Als Dozenten waren Jahr für Jahr maßgebliche Komponisten der Gegenwart wie Jörg Widmann, Toshio Hosokawa oder Aribert Reimann engagiert. 2017 hätte es Wolfgang Rihm sein sollen. Für den damals erkrankten sprang kurzfristig Dieter Schnebel ein und stellte sich den Fragen des Mozartforschers Ulrich Konrad sowie den anwesenden Musikern und Studenten.

Mit Aufführungen war Schnebel 2017 allerdings nicht vertreten, und das soll nun im Jahrgang 2018 nachgeholt werden.
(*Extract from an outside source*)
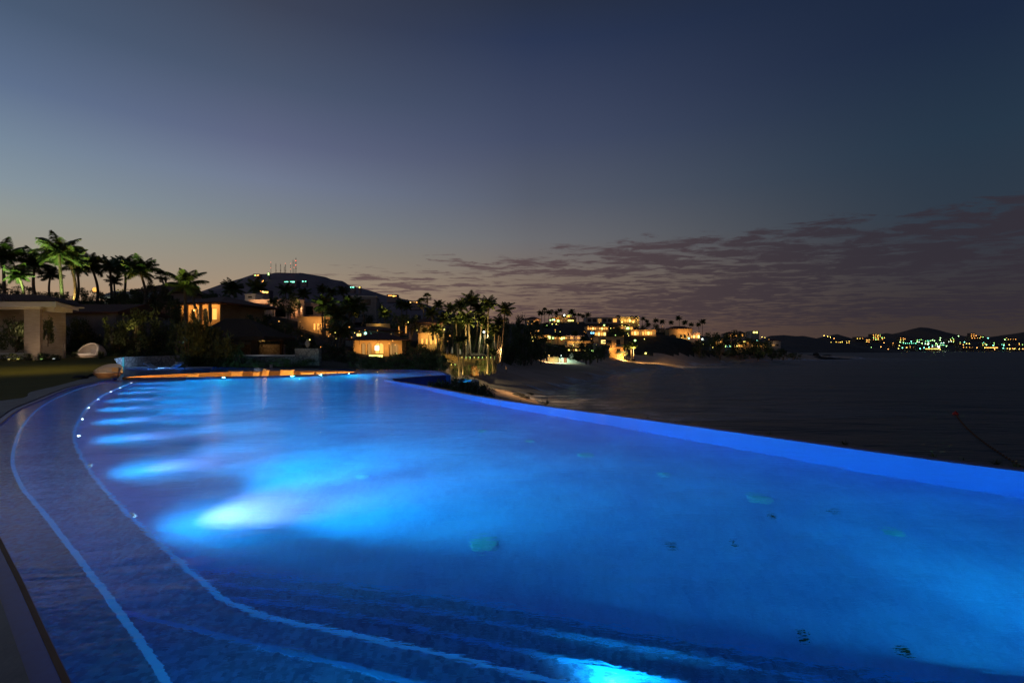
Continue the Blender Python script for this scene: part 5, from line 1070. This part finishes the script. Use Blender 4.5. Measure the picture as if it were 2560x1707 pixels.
mh, w, hh = house('modern three-storey beach house, its concrete side and balcony lit orange', 1528, 900, 262, 64, 57, 12, ochrepl, 'flat', 0, R(4), ops=[(.1,.28,.72,.88,'r','w'),(.3,.52,.72,.88,'r','k'),(.7,.86,.62,.9,'r','k'),(.72,.88,.32,.5,'r','k'),(.72,.86,.05,.26,'r','o')], lamps=[(.2,.5,-2,260,ORG),(.5,.5,-2,260,ORG),(.95,.45,-3,260,ORG),(.9,.1,-3.5,900,(1,.65,.15))], sink=3, detail=True)
MB().box(.15*w,.55*w,-2.2,-.02,.57*hh,.60*hh).box(.15*w,.62*w,-2.2,-.02,.28*hh,.31*hh).build('balcony_slab', ochrepl, mh)
for z in (.6,.31): MB().box(.15*w,.6*w,-2.2,-2.15,z*hh,z*hh+.9).build('balcony_rail', mat('rail_glass',(.2,.3,.25),rough=.2), mh)
house('dark lower block of the modern beach house', 1500, 898, 255, 46, 34, 6, greypl, 'flat', 0, R(4), sink=3, ops=[(.2,.5,.4,.7,'r','k')], cat='house')
house('long low wing running left of the modern house, amber under its eave', 1465, 872, 262, 96, 18, 9, ochrepl, 'flat', 0, R(2), sink=3, ops=[(.05,.4,.2,.8,'r','d'),(.5,.9,.2,.8,'r','k')], lamps=[(.1,1.3,-2,160,ORG),(.5,1.3,-2,100,ORG)], cat='house')
street_glow(1562,887,259,(1,.8,.3),1500,'brightest golden lamp at the foot of the modern house','w',.34,P(1562,901,259).z,'lamps at the modern house','wall_lamp','lamp'); street_glow(1552,886,260,(1,.8,.3),100,'small lamp left of the brightest one at the modern house','h',.14,P(1552,901,260).z,'lamps at the modern house','wall_lamp','lamp'); street_glow(1567,885.5,260,(1,.8,.3),0,'small greenish lamp right of the brightest one at the modern house','g',.14,P(1567,901,260).z,'lamps at the modern house','wall_lamp','lamp')
uplight(1575,902,256,1500,(1,.6,.18),(.1,.05,1),80,vis=None,group='uplights at the modern house', label='uplight at the foot of the golden palms by the modern house'); uplight(1585,902,256,1200,(1,.6,.18),(0,.05,1),80,vis=None,group='uplights at the modern house', label='uplight at the foot of the golden palms by the modern house')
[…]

Es ist charakteristisch für Meinings Handschrift, dass dies gleich in Form eines neuen Konzertformates stattfindet, den „Nachklängen“. Andreas Kolb sprach mit dem zuständigen Dramaturgen Holger Slowik, dem Mitbegründer der Würzburger Klangkartei, die im Übrigen ebenfalls auf einen Impuls von Evelyn Meining zurückgeht. Die Klangkartei ist eine Webplattform, auf der sich Musiker im Raum Würzburg mit Biographien, Photos und Klangbeispielen vorstellen und vermittelt werden.

neue musikzeitung: „Nachklänge im Echoraum heißt ein neues Konzertformat auf dem Mozartfest, an dem Sie als Dramaturg maßgeblich beteiligt sind. Um was geht es dabei?
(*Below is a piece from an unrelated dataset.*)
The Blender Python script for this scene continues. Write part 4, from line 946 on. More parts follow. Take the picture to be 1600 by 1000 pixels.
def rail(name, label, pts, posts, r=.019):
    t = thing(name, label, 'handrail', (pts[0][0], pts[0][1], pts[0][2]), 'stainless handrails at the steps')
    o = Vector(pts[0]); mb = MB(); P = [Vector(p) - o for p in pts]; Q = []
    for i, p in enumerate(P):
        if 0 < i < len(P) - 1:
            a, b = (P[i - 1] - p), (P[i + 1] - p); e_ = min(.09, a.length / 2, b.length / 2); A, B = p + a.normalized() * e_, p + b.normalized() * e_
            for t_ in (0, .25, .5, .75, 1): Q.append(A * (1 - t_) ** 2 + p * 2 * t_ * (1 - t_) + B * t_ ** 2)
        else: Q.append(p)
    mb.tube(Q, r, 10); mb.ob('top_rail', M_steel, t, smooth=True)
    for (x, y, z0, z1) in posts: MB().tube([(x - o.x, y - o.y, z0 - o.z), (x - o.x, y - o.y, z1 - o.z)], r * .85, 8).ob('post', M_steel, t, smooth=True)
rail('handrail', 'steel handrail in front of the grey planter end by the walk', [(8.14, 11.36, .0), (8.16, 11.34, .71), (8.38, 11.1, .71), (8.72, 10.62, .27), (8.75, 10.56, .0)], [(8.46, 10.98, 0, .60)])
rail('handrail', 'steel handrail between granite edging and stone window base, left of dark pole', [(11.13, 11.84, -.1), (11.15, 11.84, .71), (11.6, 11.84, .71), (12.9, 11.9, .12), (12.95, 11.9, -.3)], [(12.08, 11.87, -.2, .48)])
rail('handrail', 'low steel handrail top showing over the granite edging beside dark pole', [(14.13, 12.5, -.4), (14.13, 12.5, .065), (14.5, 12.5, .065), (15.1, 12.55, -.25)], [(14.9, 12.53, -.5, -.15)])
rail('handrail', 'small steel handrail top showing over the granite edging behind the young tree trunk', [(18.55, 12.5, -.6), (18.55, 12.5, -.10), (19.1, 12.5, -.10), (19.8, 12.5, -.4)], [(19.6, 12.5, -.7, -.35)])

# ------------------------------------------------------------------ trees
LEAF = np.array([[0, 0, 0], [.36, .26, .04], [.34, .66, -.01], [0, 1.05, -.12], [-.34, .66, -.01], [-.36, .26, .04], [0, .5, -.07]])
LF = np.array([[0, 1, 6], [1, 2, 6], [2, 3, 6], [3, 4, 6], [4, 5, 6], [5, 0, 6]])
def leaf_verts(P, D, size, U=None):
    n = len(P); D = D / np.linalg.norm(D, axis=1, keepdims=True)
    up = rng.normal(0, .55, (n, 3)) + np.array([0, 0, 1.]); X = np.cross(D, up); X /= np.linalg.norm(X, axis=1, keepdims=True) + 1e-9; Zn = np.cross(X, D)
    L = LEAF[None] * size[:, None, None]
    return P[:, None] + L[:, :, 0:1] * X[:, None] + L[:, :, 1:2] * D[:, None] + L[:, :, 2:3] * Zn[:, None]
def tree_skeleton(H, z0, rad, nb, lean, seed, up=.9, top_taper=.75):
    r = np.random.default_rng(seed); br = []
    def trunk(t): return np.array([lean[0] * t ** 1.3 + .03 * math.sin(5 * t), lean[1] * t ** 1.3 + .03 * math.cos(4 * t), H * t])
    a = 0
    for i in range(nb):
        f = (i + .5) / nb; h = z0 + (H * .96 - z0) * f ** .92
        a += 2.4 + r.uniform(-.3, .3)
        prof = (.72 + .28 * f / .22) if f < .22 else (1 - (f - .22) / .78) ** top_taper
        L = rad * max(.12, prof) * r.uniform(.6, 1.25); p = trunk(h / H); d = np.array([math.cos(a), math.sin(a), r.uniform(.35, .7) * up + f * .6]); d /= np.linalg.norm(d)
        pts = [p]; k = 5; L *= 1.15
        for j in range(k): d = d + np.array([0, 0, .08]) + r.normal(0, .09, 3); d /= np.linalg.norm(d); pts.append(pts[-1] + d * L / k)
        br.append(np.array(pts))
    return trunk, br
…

Holger Slowik: Das Format des Late-Night-Konzertes ist bei verschiedenen Festivals schon etabliert. Was wir mit den Nachklängen im Echoraum beim Mozartfest versuchen wollen, ist ein kleines Konzert an ein Hauptkonzert kontrastierend oder ergänzend anzuschließen. Zwei Punkte sind dabei wichtig: Es sollte wirklich Neue Musik mit dabei sein und es sollen junge Musiker am Beginn ihrer Karriere sein.

nmz: In welchem Verhältnis steht denn der Nachklang in Verhältnis zum eigentlichen Klang?
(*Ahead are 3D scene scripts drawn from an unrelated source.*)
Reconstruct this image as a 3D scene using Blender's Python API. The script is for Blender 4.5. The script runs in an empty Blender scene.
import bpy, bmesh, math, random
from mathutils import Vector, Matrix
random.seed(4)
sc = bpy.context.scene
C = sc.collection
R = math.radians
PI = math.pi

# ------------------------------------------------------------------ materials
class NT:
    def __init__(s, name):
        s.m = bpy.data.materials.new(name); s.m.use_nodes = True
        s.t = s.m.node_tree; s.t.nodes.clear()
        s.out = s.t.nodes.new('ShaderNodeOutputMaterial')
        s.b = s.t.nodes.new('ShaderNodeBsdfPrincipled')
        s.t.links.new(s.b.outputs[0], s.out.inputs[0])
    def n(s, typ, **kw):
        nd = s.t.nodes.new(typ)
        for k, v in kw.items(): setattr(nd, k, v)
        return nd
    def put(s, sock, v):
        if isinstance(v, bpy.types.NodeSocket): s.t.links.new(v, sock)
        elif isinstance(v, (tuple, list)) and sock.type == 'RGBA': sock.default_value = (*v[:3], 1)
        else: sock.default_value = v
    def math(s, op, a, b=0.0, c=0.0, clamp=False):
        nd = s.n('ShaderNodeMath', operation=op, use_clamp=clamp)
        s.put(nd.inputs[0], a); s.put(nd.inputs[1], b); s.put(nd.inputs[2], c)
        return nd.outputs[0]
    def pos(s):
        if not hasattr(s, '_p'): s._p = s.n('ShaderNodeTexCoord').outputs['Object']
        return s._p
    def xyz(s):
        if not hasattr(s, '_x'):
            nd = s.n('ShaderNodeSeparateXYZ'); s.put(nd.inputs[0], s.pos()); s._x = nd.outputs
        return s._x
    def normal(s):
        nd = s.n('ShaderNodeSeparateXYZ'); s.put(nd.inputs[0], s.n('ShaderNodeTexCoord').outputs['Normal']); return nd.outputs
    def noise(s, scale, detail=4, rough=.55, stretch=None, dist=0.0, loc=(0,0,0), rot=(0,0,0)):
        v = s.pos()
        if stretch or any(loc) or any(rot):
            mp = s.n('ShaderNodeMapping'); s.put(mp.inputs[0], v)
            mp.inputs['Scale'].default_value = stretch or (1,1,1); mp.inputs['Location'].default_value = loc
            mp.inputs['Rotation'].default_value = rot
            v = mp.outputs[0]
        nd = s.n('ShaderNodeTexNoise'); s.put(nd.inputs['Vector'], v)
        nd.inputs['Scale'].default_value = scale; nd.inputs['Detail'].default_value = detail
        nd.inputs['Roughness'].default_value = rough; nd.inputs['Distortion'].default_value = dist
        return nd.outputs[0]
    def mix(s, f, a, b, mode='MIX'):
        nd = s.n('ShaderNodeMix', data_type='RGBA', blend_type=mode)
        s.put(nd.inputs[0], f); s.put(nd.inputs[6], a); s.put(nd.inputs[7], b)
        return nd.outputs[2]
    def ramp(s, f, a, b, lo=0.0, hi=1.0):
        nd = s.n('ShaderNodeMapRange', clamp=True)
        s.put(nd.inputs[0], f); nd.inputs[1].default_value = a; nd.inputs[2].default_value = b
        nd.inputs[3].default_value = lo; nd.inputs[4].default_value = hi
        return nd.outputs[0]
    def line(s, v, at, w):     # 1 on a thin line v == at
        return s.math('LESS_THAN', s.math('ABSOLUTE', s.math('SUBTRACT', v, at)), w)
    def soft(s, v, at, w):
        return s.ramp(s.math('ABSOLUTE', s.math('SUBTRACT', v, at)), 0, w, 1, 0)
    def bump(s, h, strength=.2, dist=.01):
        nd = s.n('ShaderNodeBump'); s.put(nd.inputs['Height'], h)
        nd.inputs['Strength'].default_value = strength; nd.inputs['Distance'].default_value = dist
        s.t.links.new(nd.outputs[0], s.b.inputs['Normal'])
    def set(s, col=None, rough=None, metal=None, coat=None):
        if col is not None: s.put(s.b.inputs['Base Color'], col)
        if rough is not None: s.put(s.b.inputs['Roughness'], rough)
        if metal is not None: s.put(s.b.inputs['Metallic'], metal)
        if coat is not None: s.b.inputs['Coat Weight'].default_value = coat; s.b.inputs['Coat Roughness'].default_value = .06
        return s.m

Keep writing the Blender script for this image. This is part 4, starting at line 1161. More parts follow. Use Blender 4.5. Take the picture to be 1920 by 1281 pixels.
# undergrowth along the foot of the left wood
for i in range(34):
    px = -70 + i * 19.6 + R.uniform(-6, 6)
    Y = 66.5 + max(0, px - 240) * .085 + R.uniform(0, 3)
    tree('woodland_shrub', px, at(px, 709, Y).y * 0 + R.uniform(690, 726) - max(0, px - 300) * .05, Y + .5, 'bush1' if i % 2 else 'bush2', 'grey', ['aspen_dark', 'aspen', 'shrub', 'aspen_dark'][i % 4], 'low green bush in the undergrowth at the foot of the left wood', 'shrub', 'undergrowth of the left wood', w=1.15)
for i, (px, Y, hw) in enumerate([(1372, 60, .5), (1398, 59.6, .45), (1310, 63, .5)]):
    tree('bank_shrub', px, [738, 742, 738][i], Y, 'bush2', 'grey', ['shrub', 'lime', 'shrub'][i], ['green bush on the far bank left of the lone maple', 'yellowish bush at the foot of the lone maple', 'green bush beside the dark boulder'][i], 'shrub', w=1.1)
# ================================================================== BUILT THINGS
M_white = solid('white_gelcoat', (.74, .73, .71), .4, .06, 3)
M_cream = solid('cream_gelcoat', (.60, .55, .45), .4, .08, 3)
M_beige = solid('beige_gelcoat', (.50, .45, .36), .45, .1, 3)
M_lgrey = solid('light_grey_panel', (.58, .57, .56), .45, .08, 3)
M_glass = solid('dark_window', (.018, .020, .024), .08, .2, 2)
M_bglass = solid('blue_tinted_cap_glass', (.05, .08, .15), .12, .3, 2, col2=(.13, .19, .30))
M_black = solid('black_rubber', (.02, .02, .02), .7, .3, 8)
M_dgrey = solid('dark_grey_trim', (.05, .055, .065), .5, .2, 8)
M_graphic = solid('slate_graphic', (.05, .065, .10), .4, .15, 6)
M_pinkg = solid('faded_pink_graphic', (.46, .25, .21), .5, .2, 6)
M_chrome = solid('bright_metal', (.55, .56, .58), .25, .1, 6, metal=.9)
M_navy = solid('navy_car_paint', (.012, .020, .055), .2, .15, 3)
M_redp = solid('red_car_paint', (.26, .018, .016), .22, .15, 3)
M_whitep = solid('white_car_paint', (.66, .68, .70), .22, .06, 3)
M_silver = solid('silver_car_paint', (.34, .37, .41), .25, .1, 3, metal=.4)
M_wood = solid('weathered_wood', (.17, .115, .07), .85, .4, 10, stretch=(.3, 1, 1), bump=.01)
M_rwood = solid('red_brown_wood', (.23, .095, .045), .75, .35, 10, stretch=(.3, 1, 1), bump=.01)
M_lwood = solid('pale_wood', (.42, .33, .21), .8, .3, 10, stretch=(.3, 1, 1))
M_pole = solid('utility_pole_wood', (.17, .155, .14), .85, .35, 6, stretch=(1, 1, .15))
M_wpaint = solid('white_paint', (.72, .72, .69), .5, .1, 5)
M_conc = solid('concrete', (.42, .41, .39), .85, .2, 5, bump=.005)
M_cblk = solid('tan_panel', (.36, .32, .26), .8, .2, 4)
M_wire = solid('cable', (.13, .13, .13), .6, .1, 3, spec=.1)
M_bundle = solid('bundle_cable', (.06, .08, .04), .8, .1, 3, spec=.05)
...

Slowik: Der Nachklang ist mit einem Raumwechsel verbunden. So spielen die Bamberger Symphoniker Bruckners Siebte im Dom und für den Nachklang gehen wir dann in die Sepultur, die Grabstätte der Domherren. Die Idee dieses Konzertes ist, diesen Echoraum als Hommage à Wagner zu gestalten. Wagner starb während Bruckner die Siebte komponiert hat. Daraufhin hat dieser „in memoriam“ einen Choral mit Wagnertuben ans Ende des Adagios nachträglich komponiert. Die Idee ist , dass im Grunde jede Note, die im Echoraum erklingt, von Wagner ist, aber doch wieder nicht, weil Wagners Musik nur in verschiedenen Bearbeitungen erklingt.

nmz: In Chorbearbeitungen von Clytus Gottwald und in Instrumentalstücken von Dieter Schnebel?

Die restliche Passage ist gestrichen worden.